A team of researchers from USC has constructed a quantum computer within a diamond.
This unique design was fabricated to protect the computer from decoherence, which is noise impacting the efficient operation of computers.
With the help of certain demonstrations, it can be comprehended that solid-state quantum computers and their implication may represent the scope and potential of quantum computing due to its simple size scalability. The existing quantum computers are small and will not be able to compete with massive, traditional computers, in terms of speed.
The multinational research team comprises USC postdoctoral researcher Zhihui Wang, USC Professor Daniel Lidar, the Netherlands-based Delft University of Technology scientists, Iowa State University and the University of California researchers. Their findings were released on April 5 in Nature.
The diamond quantum computer system developed by the research team, featured two quantum bits, known as ‘qubits’ composed of subatomic particles. Unlike traditional computer bits, qubits are capable of encoding a one and a zero, concurrently. This superposition property when combined with quantum states’ ability to ‘tunnel’ across energy barriers, will expedite the operation of quantum computers.

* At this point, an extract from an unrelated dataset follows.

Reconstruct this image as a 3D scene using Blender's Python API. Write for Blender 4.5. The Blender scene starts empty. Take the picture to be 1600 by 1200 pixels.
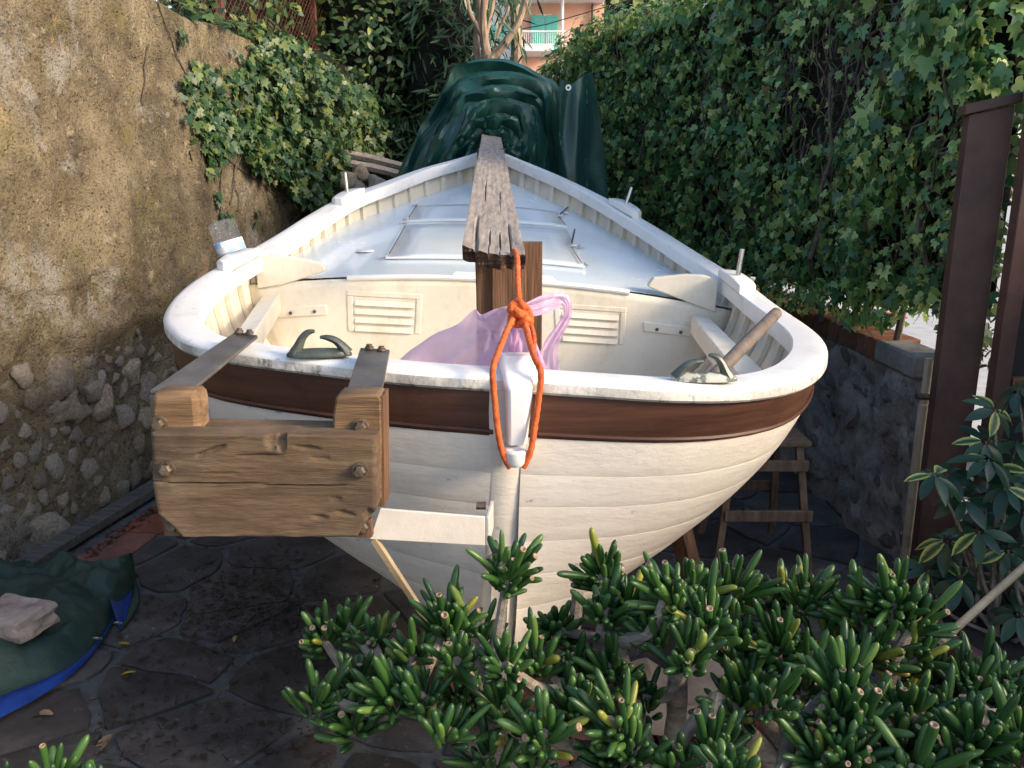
import bpy, bmesh, math, random
import numpy as np
from mathutils import Vector, Matrix, noise
rnd = random.Random(11)
nr = np.random.RandomState(5)
D2R = math.radians
scene = bpy.context.scene
# ------------------------------------------------------------------ camera, sky, sun, exposure
CAM = Vector((0, 0, 1.9)); PITCH = D2R(13.5); F = 1294.0
cam = bpy.data.cameras.new('camera'); cam.sensor_width = 36; cam.lens = F / 1600 * 36
cam.clip_start = .05; cam.clip_end = 500
camo = bpy.data.objects.new('camera', cam); scene.collection.objects.link(camo)
camo.location = CAM; camo.rotation_euler = (math.pi / 2 - PITCH, 0, 0)
scene.camera = camo
TO_SUN = Vector((.88, -.36, .42)).normalized()
world = bpy.data.worlds.new('World'); scene.world = world; world.use_nodes = True
wn = world.node_tree
sky = wn.nodes.new('ShaderNodeTexSky'); sky.sky_type = 'NISHITA'; sky.sun_disc = False
sky.sun_elevation = math.asin(TO_SUN.z); sky.sun_rotation = math.atan2(TO_SUN.x, TO_SUN.y)
sky.air_density = 1.0; sky.dust_density = 2.0
wn.links.new(sky.outputs[0], wn.nodes['Background'].inputs[0])
wn.nodes['Background'].inputs[1].default_value = .15
sl = bpy.data.lights.new('sun', 'SUN'); sl.energy = 1.9; sl.angle = D2R(14); sl.color = (1, .81, .58)
so = bpy.data.objects.new('sun', sl); scene.collection.objects.link(so)
so.rotation_euler = TO_SUN.to_track_quat('Z', 'Y').to_euler(); so.location = (6, -4, 8)
scene.view_settings.view_transform = 'Standard'; scene.view_settings.look = 'None'
scene.view_settings.gamma = 1; scene.view_settings.use_curve_mapping = False
scene.view_settings.exposure = 1.26
try:
    scene.cycles.max_bounces = 8; scene.cycles.transparent_max_bounces = 12
except Exception:
    pass

def ray(px, py):
    r = (px - 800) / F; u = (600 - py) / F
    return Vector((r, math.cos(PITCH) + math.sin(PITCH) * u, -math.sin(PITCH) + math.cos(PITCH) * u))
def P(px, py, Y):
    d = ray(px, py); return CAM + d * (Y / d.y)
def PZ(px, py, z):
    d = ray(px, py); return CAM + d * ((z - CAM.z) / d.z)
def sstep(a, b, x):
    t = max(0, min(1, (x - a) / (b - a))); return t * t * (3 - 2 * t)
def lerp(a, b, t): return a + (b - a) * t
def fbm(x, y, z, o=4):
    s = 0; a = .5
    for _ in range(o):
        s += a * noise.noise(Vector((x, y, z))); x *= 2.03; y *= 2.03; z *= 2.03; a *= .5
    return s

# ------------------------------------------------------------------ materials
def mk(name, cols, scale=4, detail=8, rough=.6, bump=.3, bscale=60, bdist=.01, stretch=(1, 1, 1), rv=0, metal=0, spots=(), spec=.4, coat=0, pits=None, distort=0):
    m = bpy.data.materials.new(name); m.use_nodes = True
    t = m.node_tree; N = t.nodes; Lk = t.links; b = N['Principled BSDF']
    tc = N.new('ShaderNodeTexCoord'); mp = N.new('ShaderNodeMapping'); mp.inputs['Scale'].default_value = stretch
    Lk.new(tc.outputs['Object'], mp.inputs['Vector'])
    n = N.new('ShaderNodeTexNoise'); n.inputs['Scale'].default_value = scale; n.inputs['Detail'].default_value = detail; n.inputs['Roughness'].default_value = .65
    n.inputs['Distortion'].default_value = distort
    Lk.new(mp.outputs[0], n.inputs['Vector'])
    r = N.new('ShaderNodeValToRGB'); Lk.new(n.outputs['Fac'], r.inputs[0])
    el = r.color_ramp.elements
    while len(el) < len(cols): el.new(.5)
    for e, (p, c) in zip(el, cols): e.position = p; e.color = (*c, 1)
    col = r.outputs[0]
    for (sc, sscale, lo, hi, amt, sst) in spots:
        mp2 = N.new('ShaderNodeMapping'); mp2.inputs['Scale'].default_value = sst; mp2.inputs['Location'].default_value = (sscale, 3.1, lo * 7)
        Lk.new(tc.outputs['Object'], mp2.inputs['Vector'])
        n2 = N.new('ShaderNodeTexNoise'); n2.inputs['Scale'].default_value = sscale; n2.inputs['Detail'].default_value = 9; n2.inputs['Roughness'].default_value = .7
        Lk.new(mp2.outputs[0], n2.inputs['Vector'])
        mr = N.new('ShaderNodeMapRange'); mr.inputs[1].default_value = lo; mr.inputs[2].default_value = hi; mr.inputs[4].default_value = amt
        Lk.new(n2.outputs['Fac'], mr.inputs[0])
        mx = N.new('ShaderNodeMix'); mx.data_type = 'RGBA'
        Lk.new(mr.outputs[0], mx.inputs[0]); Lk.new(col, mx.inputs[6]); mx.inputs[7].default_value = (*sc, 1)
        col = mx.outputs[2]
    if rv:
        oi = N.new('ShaderNodeObjectInfo'); hs = N.new('ShaderNodeHueSaturation')
        mr = N.new('ShaderNodeMapRange'); mr.inputs[3].default_value = 1 - rv; mr.inputs[4].default_value = 1 + rv
        Lk.new(oi.outputs['Random'], mr.inputs[0]); Lk.new(mr.outputs[0], hs.inputs['Value'])
        ms = N.new('ShaderNodeMath'); ms.operation = 'MULTIPLY'; ms.inputs[1].default_value = 7.3; Lk.new(oi.outputs['Random'], ms.inputs[0])
        mf = N.new('ShaderNodeMath'); mf.operation = 'FRACT'; Lk.new(ms.outputs[0], mf.inputs[0])
        mr2 = N.new('ShaderNodeMapRange'); mr2.inputs[3].default_value = 1 - rv * .8; mr2.inputs[4].default_value = 1 + rv * .8
        Lk.new(mf.outputs[0], mr2.inputs[0]); Lk.new(mr2.outputs[0], hs.inputs['Saturation'])
        Lk.new(col, hs.inputs['Color']); col = hs.outputs[0]
    Lk.new(col, b.inputs['Base Color'])
    b.inputs['Roughness'].default_value = rough; b.inputs['Metallic'].default_value = metal
    b.inputs['Specular IOR Level'].default_value = spec; b.inputs['Coat Weight'].default_value = coat
    if bump:
        n3 = N.new('ShaderNodeTexNoise'); n3.inputs['Scale'].default_value = bscale; n3.inputs['Detail'].default_value = 8; n3.inputs['Roughness'].default_value = .65
        Lk.new(mp.outputs[0], n3.inputs['Vector'])
        bp = N.new('ShaderNodeBump'); bp.inputs['Strength'].default_value = bump; bp.inputs['Distance'].default_value = bdist
        Lk.new(n3.outputs['Fac'], bp.inputs['Height']); Lk.new(bp.outputs[0], b.inputs['Normal'])
        if pits:
            v = N.new('ShaderNodeTexVoronoi'); v.inputs['Scale'].default_value = pits[0]; Lk.new(mp.outputs[0], v.inputs['Vector'])
            mr = N.new('ShaderNodeMapRange'); mr.inputs[1].default_value = 0; mr.inputs[2].default_value = pits[1]; Lk.new(v.outputs['Distance'], mr.inputs[0])
            bp2 = N.new('ShaderNodeBump'); bp2.inputs['Strength'].default_value = pits[2]; bp2.inputs['Distance'].default_value = bdist * 2
            Lk.new(mr.outputs[0], bp2.inputs['Height']); Lk.new(bp.outputs[0], bp2.inputs['Normal']); Lk.new(bp2.outputs[0], b.inputs['Normal'])
    # roughness variation
    if rough > .15:
        mr = N.new('ShaderNodeMapRange'); mr.inputs[3].default_value = max(.05, rough - .12); mr.inputs[4].default_value = min(1, rough + .12)
        Lk.new(n.outputs['Fac'], mr.inputs[0]); Lk.new(mr.outputs[0], b.inputs['Roughness'])
    return m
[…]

The first qubit to be developed was a nitrogen nucleus. An electron was observed in a second flaw, which became the second qubit. To be more precise, the ‘spin’ of each of these subatomic particles acted as the qubit. Being smaller than nuclei, electrons can perform fast computations, but prone to "decoherence." A qubit based on a large nucleus is more stable yet slower.
Decoherence protection has been incorporated for the first time. Microwave pulses can constantly switch the direction of the electron spin rotation.
Researchers demonstrated that their system enclosed in diamond, functions in a quantum fashion analogous to ‘Grover's algorithm.’